Above: An image of a laser beam from the Canadian-built lidar instrument on NASA’s Phoenix Mars Lander

The view is almost straight up and includes about 1.5 kilometres of the length of the beam. The camera, from its position close to the lidar on the lander deck, took the images through a green filter centred on light with wavelength 532 nanometres, the same wavelength of the laser beam. The sequence has been artificially coloured to approximately match the colour that would be seen looking through this filter on Mars. Contrast is enhanced to make the beam more visible.

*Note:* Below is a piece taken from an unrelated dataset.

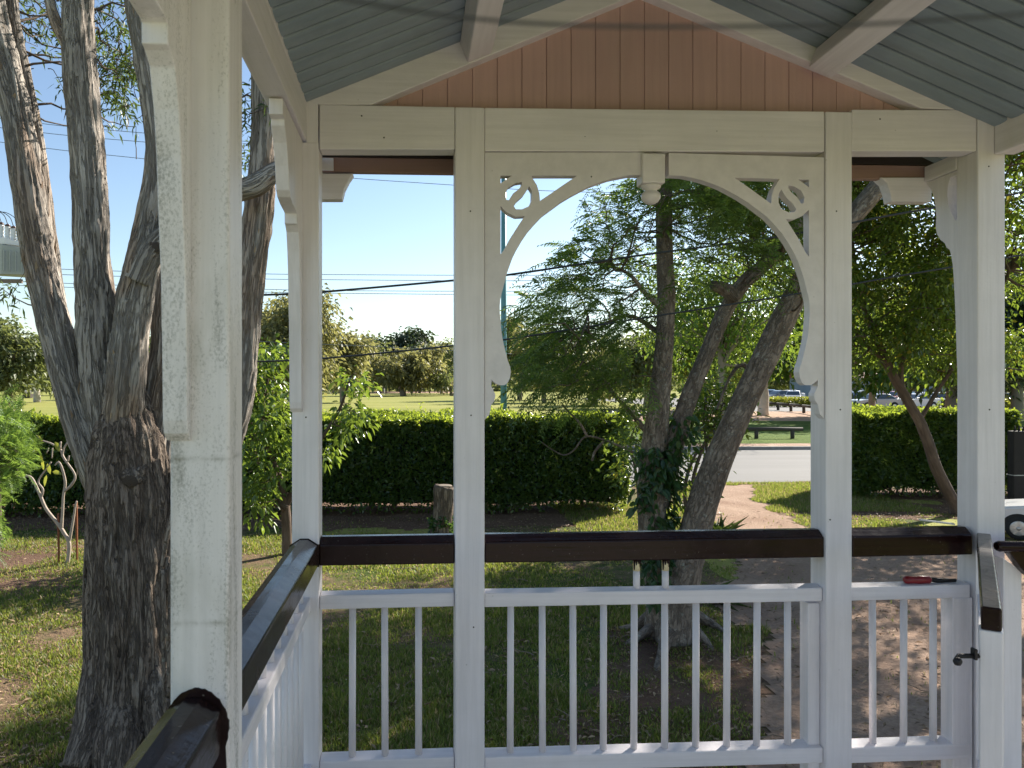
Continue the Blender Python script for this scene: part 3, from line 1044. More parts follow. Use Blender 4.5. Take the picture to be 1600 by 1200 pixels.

The lidar beam can be seen extending from the lower right to the upper right, near the zenith, as it reflects off particles suspended in the atmosphere. Particles that scatter the beam directly into the camera can be seen to produce brief sparkles of light. In the background, dust can be seen drifting across the sky pushed by winds aloft. The lidar probes the "boundary layer" of the Martian atmosphere. This is the turbulent layer of the atmosphere about seven to 10 km above the surface.

Researchers in the Department of Earth and Space Science & Engineering, Faculty of Science & Engineering at York University, led the Canadian science team responsible for the design and construction of the lander’s sophisticated weather station, which is gathering critical data about the weather and climate on Mars. This meteorological information package is providing a comprehensive picture of Martian weather at the landing site. It was constructed with $37 million in funding from the Canadian Space Agency.